La brasserie, où sont produits 10 000 litres de moût fermenté par jour, a quant à elle été réaménagée et équipée ces dernières années.
Au printemps, de nouveaux produits
Ces nouveautés permettent de développer la gamme de whiskies Rozelieures, avec pour objectif d’aller plus loin dans les comptes d’âge. Pour l’heure, en février dernier, une gamme nommée Sigma, composée d’un whisky et d’un new make, a été lancée à destination des bartenders.

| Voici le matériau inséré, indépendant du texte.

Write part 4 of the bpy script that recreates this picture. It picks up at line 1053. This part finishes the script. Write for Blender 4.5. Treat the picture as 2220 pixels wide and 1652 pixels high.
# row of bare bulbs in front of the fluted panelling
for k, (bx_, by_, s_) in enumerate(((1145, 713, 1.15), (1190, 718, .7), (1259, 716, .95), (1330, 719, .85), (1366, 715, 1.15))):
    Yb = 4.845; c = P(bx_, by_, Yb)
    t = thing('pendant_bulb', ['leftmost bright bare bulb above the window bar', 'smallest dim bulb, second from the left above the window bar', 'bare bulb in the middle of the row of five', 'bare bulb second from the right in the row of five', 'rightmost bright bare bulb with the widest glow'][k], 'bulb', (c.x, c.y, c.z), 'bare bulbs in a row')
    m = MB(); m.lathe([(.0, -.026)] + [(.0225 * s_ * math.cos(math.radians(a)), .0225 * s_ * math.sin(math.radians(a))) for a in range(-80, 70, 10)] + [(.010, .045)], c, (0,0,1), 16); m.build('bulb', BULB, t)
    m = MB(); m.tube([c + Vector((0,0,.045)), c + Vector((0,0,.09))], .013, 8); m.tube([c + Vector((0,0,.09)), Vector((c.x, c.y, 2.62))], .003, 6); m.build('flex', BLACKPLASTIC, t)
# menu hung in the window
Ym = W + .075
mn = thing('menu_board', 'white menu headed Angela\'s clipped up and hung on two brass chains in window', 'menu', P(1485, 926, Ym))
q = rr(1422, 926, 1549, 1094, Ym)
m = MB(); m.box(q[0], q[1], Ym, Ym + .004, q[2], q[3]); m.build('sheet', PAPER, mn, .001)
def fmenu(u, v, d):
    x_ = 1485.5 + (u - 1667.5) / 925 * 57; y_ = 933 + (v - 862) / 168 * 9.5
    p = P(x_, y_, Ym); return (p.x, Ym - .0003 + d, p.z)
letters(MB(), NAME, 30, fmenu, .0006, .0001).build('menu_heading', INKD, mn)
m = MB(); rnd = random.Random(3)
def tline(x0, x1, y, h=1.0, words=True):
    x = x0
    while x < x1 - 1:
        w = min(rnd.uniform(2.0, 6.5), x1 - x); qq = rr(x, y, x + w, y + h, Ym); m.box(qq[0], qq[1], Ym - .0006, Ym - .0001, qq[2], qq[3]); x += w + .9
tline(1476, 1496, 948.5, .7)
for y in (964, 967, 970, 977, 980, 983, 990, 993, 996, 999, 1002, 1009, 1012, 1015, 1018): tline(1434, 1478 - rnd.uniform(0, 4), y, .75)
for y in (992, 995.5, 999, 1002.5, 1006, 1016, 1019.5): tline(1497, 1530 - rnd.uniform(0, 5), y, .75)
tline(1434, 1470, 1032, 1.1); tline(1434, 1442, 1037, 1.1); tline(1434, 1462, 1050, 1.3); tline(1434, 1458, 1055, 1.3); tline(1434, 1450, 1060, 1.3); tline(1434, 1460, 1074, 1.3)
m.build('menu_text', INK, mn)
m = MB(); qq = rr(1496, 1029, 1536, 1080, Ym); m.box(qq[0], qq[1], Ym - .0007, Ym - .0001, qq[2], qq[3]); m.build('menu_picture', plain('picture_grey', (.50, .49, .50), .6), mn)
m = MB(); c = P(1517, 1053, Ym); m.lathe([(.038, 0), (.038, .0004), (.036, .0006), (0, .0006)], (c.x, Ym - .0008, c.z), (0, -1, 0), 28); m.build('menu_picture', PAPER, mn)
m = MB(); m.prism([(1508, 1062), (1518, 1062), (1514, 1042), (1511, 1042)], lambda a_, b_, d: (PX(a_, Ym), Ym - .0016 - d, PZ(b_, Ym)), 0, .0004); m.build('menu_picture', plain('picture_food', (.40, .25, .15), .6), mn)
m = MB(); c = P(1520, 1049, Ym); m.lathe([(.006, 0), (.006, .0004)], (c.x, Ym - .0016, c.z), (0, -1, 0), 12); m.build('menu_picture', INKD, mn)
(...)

Les amateurs de rhum seront quant à eux ravis : après deux ans d’absence, depuis le mois d’avril 2024, il est possible de se procurer une bouteille de single cask HSE. Cette année, 20 fûts seront envoyés en Martinique, et inversement. Tous les six mois, des whiskies vieillis dans différents fûts sont par ailleurs lancés depuis septembre 2022. Depuis le printemps, un 10 ans, vieilli en fût de Sauternes, aux notes de cuir au nez, boisées en bouche et fruitées en finale, est ainsi disponible. La distillerie met également le paquet sur ses whiskies dont l’orge est issue d’une seule et même parcelle – dans la gamme, coup de cœur pour Le Tertre 40 pieds, rond en bouche et résolument céréalier.
A propos de céréales, l’entreprise possède 300 hectares de grandes cultures, dont 55 ha en bio. “Il y a encore des impasses techniques sur le désherbage, et la perte de productivité à l’hectare n’est pas encore compensée. Il faut utiliser des variétés plus résistantes, mais dont le rendu gustatif est différent, comme Explorer, au goût plus fruité, tandis que Laureat et Prospect, que nous utilisons en conventionnel, apportent un goût plus pâtissier”, commente Christophe Dupic, à travers champs. Un whisky bio, Organic, est produit à Rozelieures.
Une nouvelle gamme autour de la mirabelle
Dans la région, impossible de passer à côté de la culture de la mirabelle – 35 hectares de vergers doivent être récoltés cet été. 1 ha de poires Williams, transformées en eaux-de-vie, et une parcelle de seigle figurent aussi parmi les actifs. “Avec le changement climatique, il a fallu avancer les dates de récolte, mais nous avons toujours eu des étés secs et chauds”, poursuit Christophe Dupic.
Pour répondre à une demande de son distributeur Dugas, l’activité regroupée sous le nom de Maison de la mirabelle vient de lancer une marque unique, Bellamira, avec un gin, une vodka, un amer et un pastis, des produits déjà connus des cavistes lorrains.
Dans les Vosges, à Lépanges-sur-Vologne, la distillerie est aussi actionnaire de la Malterie des Hautes-Vosges, ouverte en 2016 dans les locaux d’une ancienne filature et dont la production de 1200 tonnes annuelles est amenée à progresser. Les deux-tiers de la production partiront pour les besoins de la distillerie, compte tenu de la hausse de capacité, contre la moitié auparavant. Autant d’actualités que suit de près Maxime Dupic, l’un des trois fils du couple, qui a pris 10% du capital de l’entreprise familiale.
L’abus d’alcool est dangereux pour la santé. A consommer avec modération.